Nous approchons de la Nativité. Vous avez parlé d'espaces à créer ou d'espaces où les enfants peuvent se sentir préservés, en sécurité. Comment envisagez-vous de célébrer Noël avec les enfants autour de vous à Alep?
Je vais vous donner un exemple très concret: avec nos petits scouts nous allons célébrer la nuit de Noël, le réveillon de Noël, avec les parents et les enfants dans un espace de joie, de fête, dans un esprit de famille. Nous allons prier ensemble, communier ensemble et d'autre part, célébrer dans la joie. Je compte sur la prière qui nous aide et nous donne la force en ce temps de l'Avent et de Noël pour garder cette espérance malgré tout, et apporter un peu de joie dans la vie de chaque enfant.
Vous nous avez décrit une situation qui reste extrêmement délicate, compliquée, difficile. Comment, dans ce contexte, trouvez-vous les mots pour apporter un peu de joie aux enfants? Que leur dites-vous?
Je dois reconnaître que parfois je n'ai pas les mots.

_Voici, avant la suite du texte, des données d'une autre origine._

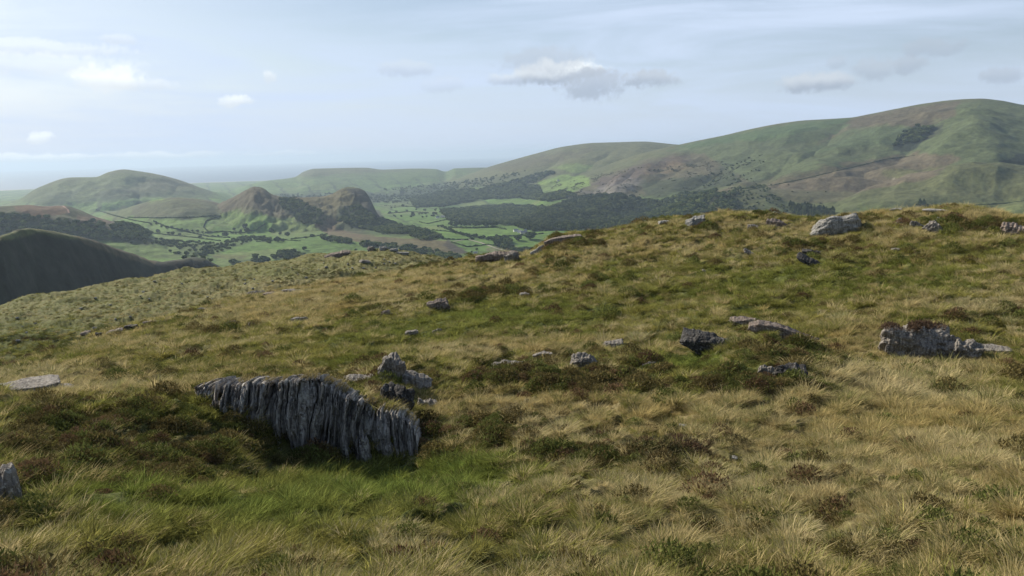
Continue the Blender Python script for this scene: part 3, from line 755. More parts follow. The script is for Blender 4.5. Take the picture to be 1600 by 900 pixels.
# ------------------------------------------------------------------ plant materials
def leaf_mat(name, base=None, instanced=True, trans=.35, rough=.8, var=.25):
    m = bpy.data.materials.new(name); m.use_nodes = True; nt = m.node_tree; L = nt.links; nt.nodes.clear()
    out = N(nt, 'ShaderNodeOutputMaterial')
    if instanced:
        at = N(nt, 'ShaderNodeAttribute', attribute_name='tint', attribute_type='INSTANCER'); col = at.outputs['Color']
    else:
        rgb = N(nt, 'ShaderNodeRGB'); rgb.outputs[0].default_value = (*base, 1); col = rgb.outputs[0]
    geo = N(nt, 'ShaderNodeNewGeometry')
    f = maprange(nt, geo.outputs['Random Per Island'], 0, 1, 1 - var, 1 + var, smooth=False)
    cc = N(nt, 'ShaderNodeCombineColor')
    for k in range(3): L.new(f, cc.inputs[k])
    c = mixc(nt, 1.0, col, cc.outputs[0], 'MULTIPLY')
    df = N(nt, 'ShaderNodeBsdfDiffuse'); L.new(c, df.inputs[0])
    if trans > 0:
        tr = N(nt, 'ShaderNodeBsdfTranslucent'); L.new(c, tr.inputs[0])
        mx = N(nt, 'ShaderNodeMixShader', i_0=trans); L.new(df.outputs[0], mx.inputs[1]); L.new(tr.outputs[0], mx.inputs[2]); sh = mx.outputs[0]
    else: sh = df.outputs[0]
    L.new(sh, out.inputs[0])
    return m


M_STRAW = leaf_mat('dry grass', trans=.38); M_GREEN = leaf_mat('green grass', trans=.38, var=.42); M_HEATH = leaf_mat('heather', trans=.2, var=.45)
M_CROWN_I = leaf_mat('wood foliage', trans=0.0, var=.3)
M_CROWN = leaf_mat('tree foliage', (.034, .052, .020), False, 0.0, var=.3)
M_BARK = leaf_mat('bark', (.10, .085, .07), False, 0.0, var=.1)


def blades(n, rad, h0, h1, wid, lean, wind, seed, segs=2):
    r = np.random.default_rng(seed); V, F = [], []
    for _ in range(n):
        a = r.random() * 6.283; rr = rad * math.sqrt(r.random()); b = np.array([math.cos(a) * rr, math.sin(a) * rr, -.03])
        h = h0 + (h1 - h0) * r.random() ** 1.3
        out = np.array([math.cos(a), math.sin(a), 0]) * lean * (0.3 + r.random()) + np.array(wind) * (0.5 + r.random())
        th = r.random() * 6.283; s = np.array([math.cos(th), math.sin(th), 0]) * wid * (.6 + .8 * r.random()) * .5
        k = len(V)
        for q in range(segs):
            t = q / segs; c = b + np.array([0, 0, 1]) * h * t * (1 - .25 * t) + out * h * t * t; w = s * (1 - .35 * t)
            V += [c - w, c + w]
        V.append(b + np.array([0, 0, .75]) * h + out * h)
        for q in range(segs - 1):
            F += [(k + 2 * q, k + 2 * q + 1, k + 2 * q + 3), (k + 2 * q, k + 2 * q + 3, k + 2 * q + 2)]
        e = k + 2 * (segs - 1); F.append((e, e + 1, e + 2))
    return np.array(V), np.array(F)


def leafy_dome(n, rad, h, leaf, seed):
    r = np.random.default_rng(seed); V, F = [], []
    for _ in range(n):
        a = r.random() * 6.283; u = r.random() ** .6; rr = rad * u * (.8 + .4 * r.random()); z = h * (1 - u ** 2 * .85) * (.55 + .55 * r.random())
        c = np.array([math.cos(a) * rr, math.sin(a) * rr, z]); d1 = r.normal(size=3); d1 /= np.linalg.norm(d1); d1[2] = abs(d1[2]) + .4
        d2 = np.cross(d1, r.normal(size=3)); d2 /= np.linalg.norm(d2) + 1e-9
        k = len(V); L = leaf * (.6 + .9 * r.random())
        V += [c - d2 * L * .28, c + d2 * L * .28, c + d1 * L]; F.append((k, k + 1, k + 2))
    return np.array(V), np.array(F)


def protos(name, geos, mat, label, hidden=True):
    """source meshes of a ground cover; they are only drawn through its scatter"""
    c = bpy.data.collections.new(name + ' sources')
    for i, (V, F) in enumerate(geos):
        me = np_mesh(name, V, F, smooth=False); me.materials.append(mat)
        o = bpy.data.objects.new('%s_%02d' % (name, i), me); tag(o, label, None, kind='stuff'); c.objects.link(o)
    return c


def scatter(name, P, rot, scl, tint, idx, coll, label):
    me = bpy.data.meshes.new(name); me.vertices.add(len(P)); me.vertices.foreach_set('co', np.asarray(P, np.float32).ravel())
    def put(nm, typ, key, v):
        a = me.attributes.new(nm, typ, 'POINT'); a.data.foreach_set(key, np.ascontiguousarray(v).ravel())
    put('rot', 'FLOAT_VECTOR', 'vector', np.asarray(rot, np.float32)); put('scl', 'FLOAT_VECTOR', 'vector', np.asarray(scl, np.float32))
    t = np.ones((len(P), 4), np.float32); t[:, :3] = tint; put('tint', 'FLOAT_COLOR', 'color', t); put('idx', 'INT', 'value', np.asarray(idx, np.int32))
    me.update()
    o = link(bpy.data.objects.new(name, me)); tag(o, label, None, kind='stuff')
    ng = bpy.data.node_groups.new(name, 'GeometryNodeTree')
    ng.interface.new_socket(name='Geometry', in_out='INPUT', socket_type='NodeSocketGeometry')
    ng.interface.new_socket(name='Geometry', in_out='OUTPUT', socket_type='NodeSocketGeometry')
    gi = ng.nodes.new('NodeGroupInput'); go = ng.nodes.new('NodeGroupOutput')
    ci = ng.nodes.new('GeometryNodeCollectionInfo'); ci.inputs['Collection'].default_value = coll; ci.inputs['Separate Children'].default_value = True; ci.inputs['Reset Children'].default_value = True
    ip = ng.nodes.new('GeometryNodeInstanceOnPoints'); ip.inputs['Pick Instance'].default_value = True
    def na(nm, dt):
        n = ng.nodes.new('GeometryNodeInputNamedAttribute'); n.data_type = dt; n.inputs['Name'].default_value = nm; return n.outputs['Attribute']
    Lk = ng.links
    Lk.new(gi.outputs[0], ip.inputs['Points']); Lk.new(ci.outputs[0], ip.inputs['Instance']); Lk.new(na('idx', 'INT'), ip.inputs['Instance Index'])
    Lk.new(na('rot', 'FLOAT_VECTOR'), ip.inputs['Rotation']); Lk.new(na('scl', 'FLOAT_VECTOR'), ip.inputs['Scale']); Lk.new(ip.outputs[0], go.inputs[0])
    md = o.modifiers.new('scatter', 'NODES'); md.node_group = ng
    return o


# ------------------------------------------------------------------ rocks
def rock_mat(name, base, lichen=.5):
    m = bpy.data.materials.new(name); m.use_nodes = True; nt = m.node_tree; L = nt.links
    bs = nt.nodes['Principled BSDF']; bs.inputs['Roughness'].default_value = .85; bs.inputs['Specular IOR Level'].default_value = .25
    tc = N(nt, 'ShaderNodeTexCoord')
    mp = N(nt, 'ShaderNodeMapping'); L.new(tc.outputs['Object'], mp.inputs[0]); mp.inputs['Scale'].default_value = (9, 4, .9); mp.inputs['Rotation'].default_value = (.1, .15, 0)
    st = N(nt, 'ShaderNodeTexNoise', i_Scale=1.6, i_Detail=6.0, i_Roughness=.7, i_Distortion=.4); L.new(mp.outputs[0], st.inputs[0])
    n2 = N(nt, 'ShaderNodeTexNoise', i_Scale=3.0, i_Detail=6.0, i_Roughness=.65); L.new(tc.outputs['Object'], n2.inputs[0])
    vo = N(nt, 'ShaderNodeTexNoise', i_Scale=16.0, i_Detail=3.0, i_Roughness=.6); L.new(tc.outputs['Object'], vo.inputs[0])
    dk = tuple(v * .35 for v in base); lt = tuple(min(v * 1.5, .6) for v in base)
    c = mixc(nt, maprange(nt, st.outputs[0], .36, .62), dk, base)
    c = mixc(nt, maprange(nt, n2.outputs[0], .5, .68, 0, .7), c, lt)
    c = mixc(nt, maprange(nt, vo.outputs[0], .57, .63, 0, lichen), c, (.55, .54, .49))
    c = mixc(nt, maprange(nt, vo.outputs[0], .40, .33, 0, .6), c, (.07, .07, .06))
    L.new(c, bs.inputs['Base Color'])
    bp = N(nt, 'ShaderNodeBump', i_Strength=1.0, i_Distance=.05); L.new(st.outputs[0], bp.inputs['Height'])
    b2 = N(nt, 'ShaderNodeBump', i_Strength=.7, i_Distance=.02); L.new(vo.outputs[0], b2.inputs['Height']); L.new(bp.outputs[0], b2.inputs['Normal'])
    L.new(b2.outputs[0], bs.inputs['Normal'])
    return m


MR = {'slate': rock_mat('slate', (.24, .215, .185)), 'pale': rock_mat('lichened rock', (.30, .29, .265), .7), 'dark': rock_mat('dark shaded slate', (.055, .051, .047), .25), 'brown': rock_mat('weathered brown rock', (.24, .19, .155), .35)}  # the dark kind also paints shade on recessed rocks and faces turned from the sun
_ico = {}


def ico(sub):
    if sub not in _ico:
        import bmesh
        bm = bmesh.new(); bmesh.ops.create_icosphere(bm, subdivisions=sub, radius=1.0)
        V = np.array([v.co[:] for v in bm.verts]); F = np.array([[v.index for v in f.verts] for f in bm.faces]); bm.free(); _ico[sub] = (V, F)
    return _ico[sub]


def cleave(u, v, w, seed):
    """stepped, splintery relief of cleaved slate; u runs across the cleavage"""
    q = u + .25 * pn(v * .8 + seed, w * .8)
    a = ridged(q * 1.0 + seed * 3.1, v * .18 + seed, 3); b = ridged(q * 3.1, v * .5 + seed, 2)
    stp = np.floor((pn(q * 1.7 + seed, v * .12) + 1) * 3.5) / 3.5 - 1
    return .5 * a + .25 * b + .55 * stp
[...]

Mais je dois aussi reconnaître que parfois, à partir de ma prière, je peux dire un mot d'espérance en les écoutant, en les invitant à sortir pour rencontrer l'autre, à comprendre qu'il y a d'autres misères, terribles et qui sont beaucoup plus dures, pour des personnes âgées par exemple, mais également pour des familles, et pour d'autres enfants. Je les invite à aller à la rencontre du plus pauvre, de celui qui a faim, de celui qui est seul. Je leur dis aussi d’arrêter de se plaindre toujours d’être un enfant de la guerre et leur propose d’être un enfant qui rencontre le plus abandonné, le plus oublié, et vivre avec lui un temps de fête.